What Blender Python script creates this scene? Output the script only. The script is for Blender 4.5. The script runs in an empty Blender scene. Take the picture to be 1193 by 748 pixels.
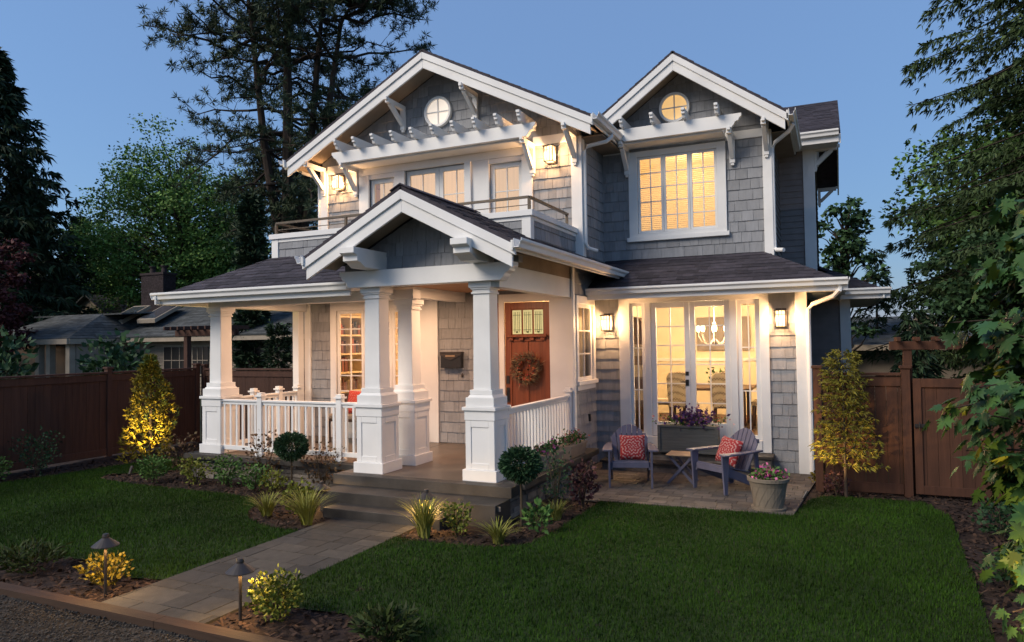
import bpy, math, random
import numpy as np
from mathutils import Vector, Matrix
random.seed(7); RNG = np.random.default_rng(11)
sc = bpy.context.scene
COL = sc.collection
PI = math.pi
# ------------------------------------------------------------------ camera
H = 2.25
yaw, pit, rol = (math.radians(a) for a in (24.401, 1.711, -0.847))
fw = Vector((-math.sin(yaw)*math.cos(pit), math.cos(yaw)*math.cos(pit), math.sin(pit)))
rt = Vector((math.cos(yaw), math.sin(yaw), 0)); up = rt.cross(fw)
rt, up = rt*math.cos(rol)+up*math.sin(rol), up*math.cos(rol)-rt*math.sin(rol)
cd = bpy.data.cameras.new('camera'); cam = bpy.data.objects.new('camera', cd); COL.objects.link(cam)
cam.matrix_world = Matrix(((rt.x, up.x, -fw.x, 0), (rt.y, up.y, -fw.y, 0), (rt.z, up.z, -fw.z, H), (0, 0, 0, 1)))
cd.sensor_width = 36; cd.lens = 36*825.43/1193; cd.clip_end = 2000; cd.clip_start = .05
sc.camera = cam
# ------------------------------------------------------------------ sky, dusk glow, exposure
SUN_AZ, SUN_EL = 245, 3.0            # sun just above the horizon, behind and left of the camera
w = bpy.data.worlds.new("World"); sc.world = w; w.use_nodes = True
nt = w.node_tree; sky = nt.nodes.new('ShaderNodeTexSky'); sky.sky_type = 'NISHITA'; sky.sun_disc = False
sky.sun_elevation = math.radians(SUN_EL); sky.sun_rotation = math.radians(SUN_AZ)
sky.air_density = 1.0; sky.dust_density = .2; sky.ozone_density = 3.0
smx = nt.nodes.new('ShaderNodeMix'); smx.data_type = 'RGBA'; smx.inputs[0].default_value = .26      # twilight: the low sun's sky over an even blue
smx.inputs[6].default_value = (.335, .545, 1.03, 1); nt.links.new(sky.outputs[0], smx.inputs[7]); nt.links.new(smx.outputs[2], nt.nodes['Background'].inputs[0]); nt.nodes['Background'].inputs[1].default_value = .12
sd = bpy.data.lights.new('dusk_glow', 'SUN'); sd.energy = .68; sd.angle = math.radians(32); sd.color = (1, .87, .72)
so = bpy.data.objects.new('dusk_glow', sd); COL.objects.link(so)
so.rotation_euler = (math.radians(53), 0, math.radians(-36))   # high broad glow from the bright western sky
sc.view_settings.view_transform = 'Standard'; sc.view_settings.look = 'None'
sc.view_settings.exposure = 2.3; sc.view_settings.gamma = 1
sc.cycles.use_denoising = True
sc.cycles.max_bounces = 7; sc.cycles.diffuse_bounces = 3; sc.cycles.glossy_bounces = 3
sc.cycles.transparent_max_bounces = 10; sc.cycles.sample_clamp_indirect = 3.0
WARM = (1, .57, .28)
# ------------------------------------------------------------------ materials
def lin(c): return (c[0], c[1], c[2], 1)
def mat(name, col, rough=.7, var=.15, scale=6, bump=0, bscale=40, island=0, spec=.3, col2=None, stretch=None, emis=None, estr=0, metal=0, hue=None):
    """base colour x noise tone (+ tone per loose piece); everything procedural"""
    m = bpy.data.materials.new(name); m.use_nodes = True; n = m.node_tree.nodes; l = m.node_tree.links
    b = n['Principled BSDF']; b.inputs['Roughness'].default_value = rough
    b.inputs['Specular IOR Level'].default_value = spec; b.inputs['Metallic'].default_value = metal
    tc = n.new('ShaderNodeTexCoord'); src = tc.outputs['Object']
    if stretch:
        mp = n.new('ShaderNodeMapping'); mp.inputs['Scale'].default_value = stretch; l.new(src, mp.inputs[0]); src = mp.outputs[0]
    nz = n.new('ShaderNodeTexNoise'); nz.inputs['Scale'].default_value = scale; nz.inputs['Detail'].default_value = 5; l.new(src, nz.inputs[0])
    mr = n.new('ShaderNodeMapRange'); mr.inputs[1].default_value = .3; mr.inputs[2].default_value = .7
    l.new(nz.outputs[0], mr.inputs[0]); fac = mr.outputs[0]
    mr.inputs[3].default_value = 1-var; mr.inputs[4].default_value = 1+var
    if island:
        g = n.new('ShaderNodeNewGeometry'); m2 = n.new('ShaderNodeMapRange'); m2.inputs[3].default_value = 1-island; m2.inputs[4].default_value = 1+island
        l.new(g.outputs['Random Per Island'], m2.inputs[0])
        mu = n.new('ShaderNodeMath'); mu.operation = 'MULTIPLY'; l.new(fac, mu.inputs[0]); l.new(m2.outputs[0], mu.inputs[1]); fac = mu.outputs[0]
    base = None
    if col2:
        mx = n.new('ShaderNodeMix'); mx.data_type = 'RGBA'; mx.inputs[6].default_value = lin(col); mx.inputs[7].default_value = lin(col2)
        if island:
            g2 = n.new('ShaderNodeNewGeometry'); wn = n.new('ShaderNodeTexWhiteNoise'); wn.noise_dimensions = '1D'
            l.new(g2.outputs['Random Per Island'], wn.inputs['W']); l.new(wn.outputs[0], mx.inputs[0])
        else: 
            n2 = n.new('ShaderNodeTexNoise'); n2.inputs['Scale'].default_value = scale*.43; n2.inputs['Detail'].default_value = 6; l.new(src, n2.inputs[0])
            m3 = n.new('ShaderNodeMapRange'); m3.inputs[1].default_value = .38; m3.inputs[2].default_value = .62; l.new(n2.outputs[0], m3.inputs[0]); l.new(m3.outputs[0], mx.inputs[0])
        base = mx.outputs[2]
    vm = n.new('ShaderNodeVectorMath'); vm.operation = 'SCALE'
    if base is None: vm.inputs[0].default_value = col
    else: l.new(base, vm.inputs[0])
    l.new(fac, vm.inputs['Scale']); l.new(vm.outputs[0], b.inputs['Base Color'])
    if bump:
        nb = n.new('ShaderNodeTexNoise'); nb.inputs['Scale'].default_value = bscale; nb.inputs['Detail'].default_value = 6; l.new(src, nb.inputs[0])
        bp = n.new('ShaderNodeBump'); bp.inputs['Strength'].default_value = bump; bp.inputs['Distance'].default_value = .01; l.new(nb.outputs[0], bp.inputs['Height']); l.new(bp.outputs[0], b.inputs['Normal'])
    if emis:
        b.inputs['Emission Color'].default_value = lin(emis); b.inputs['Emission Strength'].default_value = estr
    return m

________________

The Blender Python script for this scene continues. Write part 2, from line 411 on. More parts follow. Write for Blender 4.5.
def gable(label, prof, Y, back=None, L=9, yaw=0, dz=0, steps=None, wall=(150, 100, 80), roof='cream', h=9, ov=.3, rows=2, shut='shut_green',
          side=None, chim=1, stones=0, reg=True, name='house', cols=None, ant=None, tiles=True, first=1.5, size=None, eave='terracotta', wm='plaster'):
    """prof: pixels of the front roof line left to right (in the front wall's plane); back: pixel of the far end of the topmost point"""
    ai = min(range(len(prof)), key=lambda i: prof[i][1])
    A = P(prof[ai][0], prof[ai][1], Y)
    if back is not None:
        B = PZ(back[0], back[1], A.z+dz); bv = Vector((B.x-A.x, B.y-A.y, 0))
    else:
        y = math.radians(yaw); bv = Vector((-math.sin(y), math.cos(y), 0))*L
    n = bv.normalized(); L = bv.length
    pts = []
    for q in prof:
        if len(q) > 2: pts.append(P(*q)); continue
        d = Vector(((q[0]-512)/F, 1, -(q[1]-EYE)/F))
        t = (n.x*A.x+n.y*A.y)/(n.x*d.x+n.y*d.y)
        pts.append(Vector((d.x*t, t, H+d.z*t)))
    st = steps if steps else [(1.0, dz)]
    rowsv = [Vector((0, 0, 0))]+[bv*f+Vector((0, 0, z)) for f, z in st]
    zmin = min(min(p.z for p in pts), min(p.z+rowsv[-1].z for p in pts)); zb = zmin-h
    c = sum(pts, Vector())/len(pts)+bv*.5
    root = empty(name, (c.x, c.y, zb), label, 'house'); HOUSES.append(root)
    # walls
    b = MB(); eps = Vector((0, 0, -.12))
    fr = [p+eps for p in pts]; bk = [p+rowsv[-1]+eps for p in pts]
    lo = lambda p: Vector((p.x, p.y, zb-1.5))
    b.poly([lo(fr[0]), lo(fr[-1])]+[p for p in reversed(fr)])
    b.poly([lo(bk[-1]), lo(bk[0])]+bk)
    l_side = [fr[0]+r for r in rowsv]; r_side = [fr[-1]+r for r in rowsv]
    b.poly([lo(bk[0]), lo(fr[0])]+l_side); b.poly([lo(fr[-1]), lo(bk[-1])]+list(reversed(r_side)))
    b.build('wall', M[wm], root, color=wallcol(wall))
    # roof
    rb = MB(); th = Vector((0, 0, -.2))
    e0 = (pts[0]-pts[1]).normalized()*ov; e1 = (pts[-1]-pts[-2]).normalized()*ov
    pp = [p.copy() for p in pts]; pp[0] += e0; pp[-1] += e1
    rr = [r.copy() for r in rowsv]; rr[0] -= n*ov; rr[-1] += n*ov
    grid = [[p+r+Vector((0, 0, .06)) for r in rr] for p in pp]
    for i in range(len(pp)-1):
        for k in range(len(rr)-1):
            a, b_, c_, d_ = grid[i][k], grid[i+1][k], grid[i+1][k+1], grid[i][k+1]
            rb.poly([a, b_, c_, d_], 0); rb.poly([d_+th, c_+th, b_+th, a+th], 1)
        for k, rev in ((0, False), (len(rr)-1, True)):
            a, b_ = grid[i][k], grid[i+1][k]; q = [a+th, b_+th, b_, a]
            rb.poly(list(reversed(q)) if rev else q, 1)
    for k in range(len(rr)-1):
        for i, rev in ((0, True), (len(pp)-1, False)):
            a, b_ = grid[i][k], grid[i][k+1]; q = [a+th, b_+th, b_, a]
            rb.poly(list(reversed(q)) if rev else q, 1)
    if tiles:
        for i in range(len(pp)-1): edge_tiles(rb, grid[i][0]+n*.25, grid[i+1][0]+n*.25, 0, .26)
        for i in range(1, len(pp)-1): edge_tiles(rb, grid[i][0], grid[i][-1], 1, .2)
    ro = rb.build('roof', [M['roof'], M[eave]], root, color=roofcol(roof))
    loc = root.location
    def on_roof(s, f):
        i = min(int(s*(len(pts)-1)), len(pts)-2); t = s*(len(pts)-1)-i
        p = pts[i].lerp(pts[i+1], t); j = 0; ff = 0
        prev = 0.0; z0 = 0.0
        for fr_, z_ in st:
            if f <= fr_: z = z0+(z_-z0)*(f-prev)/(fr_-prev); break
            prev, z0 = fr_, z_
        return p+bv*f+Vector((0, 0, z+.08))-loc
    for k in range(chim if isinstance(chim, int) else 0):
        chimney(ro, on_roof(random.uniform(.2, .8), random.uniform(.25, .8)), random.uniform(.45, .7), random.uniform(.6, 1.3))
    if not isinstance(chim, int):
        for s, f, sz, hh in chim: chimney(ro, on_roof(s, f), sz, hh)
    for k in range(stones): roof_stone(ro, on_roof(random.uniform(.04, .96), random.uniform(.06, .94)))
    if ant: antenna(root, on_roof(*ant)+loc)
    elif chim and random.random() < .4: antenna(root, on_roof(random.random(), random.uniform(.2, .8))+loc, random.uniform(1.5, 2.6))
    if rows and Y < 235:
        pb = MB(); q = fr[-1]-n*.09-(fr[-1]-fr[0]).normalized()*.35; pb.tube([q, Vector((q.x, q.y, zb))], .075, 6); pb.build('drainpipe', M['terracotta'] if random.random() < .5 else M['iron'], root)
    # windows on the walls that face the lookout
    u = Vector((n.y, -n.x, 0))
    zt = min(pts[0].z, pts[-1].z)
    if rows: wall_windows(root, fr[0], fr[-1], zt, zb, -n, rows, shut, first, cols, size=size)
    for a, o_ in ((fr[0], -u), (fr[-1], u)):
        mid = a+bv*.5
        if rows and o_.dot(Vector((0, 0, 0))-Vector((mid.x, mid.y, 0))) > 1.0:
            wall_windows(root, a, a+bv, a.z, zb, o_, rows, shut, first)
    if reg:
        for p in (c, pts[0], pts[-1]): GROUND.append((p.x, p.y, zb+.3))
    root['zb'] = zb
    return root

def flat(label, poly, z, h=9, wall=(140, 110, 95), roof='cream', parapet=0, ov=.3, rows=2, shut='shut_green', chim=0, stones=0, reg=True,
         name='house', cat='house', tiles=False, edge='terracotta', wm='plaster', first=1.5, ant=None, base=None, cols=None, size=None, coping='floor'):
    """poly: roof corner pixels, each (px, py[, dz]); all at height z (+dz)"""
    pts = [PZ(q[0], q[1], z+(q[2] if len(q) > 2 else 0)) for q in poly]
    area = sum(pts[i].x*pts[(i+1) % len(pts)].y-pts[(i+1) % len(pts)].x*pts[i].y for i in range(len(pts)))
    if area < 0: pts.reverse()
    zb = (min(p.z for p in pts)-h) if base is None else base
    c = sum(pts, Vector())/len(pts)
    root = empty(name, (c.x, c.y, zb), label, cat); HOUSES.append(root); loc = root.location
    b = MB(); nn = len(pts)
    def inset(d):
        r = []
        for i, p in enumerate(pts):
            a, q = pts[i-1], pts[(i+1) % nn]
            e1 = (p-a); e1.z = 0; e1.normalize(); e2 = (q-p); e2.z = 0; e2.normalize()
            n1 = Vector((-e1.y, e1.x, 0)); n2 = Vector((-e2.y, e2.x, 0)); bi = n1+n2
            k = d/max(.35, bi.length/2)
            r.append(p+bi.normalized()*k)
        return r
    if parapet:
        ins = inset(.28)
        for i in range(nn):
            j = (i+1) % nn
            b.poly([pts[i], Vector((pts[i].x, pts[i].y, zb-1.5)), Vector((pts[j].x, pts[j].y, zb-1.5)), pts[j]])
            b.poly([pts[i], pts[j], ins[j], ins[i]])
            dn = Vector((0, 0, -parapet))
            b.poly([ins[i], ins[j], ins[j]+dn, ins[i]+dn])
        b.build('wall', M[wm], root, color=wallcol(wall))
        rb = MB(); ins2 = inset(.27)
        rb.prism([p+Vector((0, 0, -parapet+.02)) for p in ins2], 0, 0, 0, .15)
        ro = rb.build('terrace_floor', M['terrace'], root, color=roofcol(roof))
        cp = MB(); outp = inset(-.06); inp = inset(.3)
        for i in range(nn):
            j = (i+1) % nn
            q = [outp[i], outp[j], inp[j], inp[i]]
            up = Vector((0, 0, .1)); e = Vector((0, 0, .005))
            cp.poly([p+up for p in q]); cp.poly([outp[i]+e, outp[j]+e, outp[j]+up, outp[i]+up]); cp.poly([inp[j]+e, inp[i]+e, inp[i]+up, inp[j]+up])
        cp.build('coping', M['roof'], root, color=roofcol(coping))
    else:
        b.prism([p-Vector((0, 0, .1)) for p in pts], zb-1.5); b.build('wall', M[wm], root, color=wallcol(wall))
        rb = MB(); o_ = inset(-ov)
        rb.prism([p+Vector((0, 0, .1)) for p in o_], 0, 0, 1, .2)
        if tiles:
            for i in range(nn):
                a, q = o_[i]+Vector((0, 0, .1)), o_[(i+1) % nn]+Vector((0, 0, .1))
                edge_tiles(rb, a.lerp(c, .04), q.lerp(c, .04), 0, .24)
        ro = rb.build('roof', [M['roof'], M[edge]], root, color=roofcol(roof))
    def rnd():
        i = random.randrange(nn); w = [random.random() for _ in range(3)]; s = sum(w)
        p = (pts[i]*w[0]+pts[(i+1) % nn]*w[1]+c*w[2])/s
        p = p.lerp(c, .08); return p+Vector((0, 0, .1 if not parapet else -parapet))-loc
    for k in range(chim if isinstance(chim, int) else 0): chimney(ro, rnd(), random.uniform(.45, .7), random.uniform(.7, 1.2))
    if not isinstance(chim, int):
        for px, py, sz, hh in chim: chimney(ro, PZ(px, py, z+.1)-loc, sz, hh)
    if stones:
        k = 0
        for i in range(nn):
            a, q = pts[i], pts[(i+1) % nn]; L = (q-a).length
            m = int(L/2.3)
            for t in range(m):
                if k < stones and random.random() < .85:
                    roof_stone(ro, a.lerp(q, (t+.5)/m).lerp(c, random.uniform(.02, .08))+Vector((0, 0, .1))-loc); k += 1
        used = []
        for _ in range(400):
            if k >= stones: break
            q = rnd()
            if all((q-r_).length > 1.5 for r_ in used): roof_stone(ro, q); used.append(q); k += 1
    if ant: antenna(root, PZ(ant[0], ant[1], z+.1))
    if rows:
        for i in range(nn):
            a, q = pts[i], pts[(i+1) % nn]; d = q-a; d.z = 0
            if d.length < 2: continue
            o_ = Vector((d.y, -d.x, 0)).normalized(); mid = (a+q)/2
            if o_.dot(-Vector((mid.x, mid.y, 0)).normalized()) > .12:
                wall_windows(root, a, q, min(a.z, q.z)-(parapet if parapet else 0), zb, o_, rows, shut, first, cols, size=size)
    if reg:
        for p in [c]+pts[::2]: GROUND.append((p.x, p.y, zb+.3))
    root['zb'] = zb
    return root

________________

TASK BRIEF - List each line holding the string "Python".

FINISHED EXERCISE -
What Blender Python script creates this scene? Output the script only. The script is for Blender 4.5. The script runs in an empty Blender scene. Take the picture to be 1193 by 748 pixels.
The Blender Python script for this scene continues. Write part 2, from line 411 on. More parts follow. Write for Blender 4.5.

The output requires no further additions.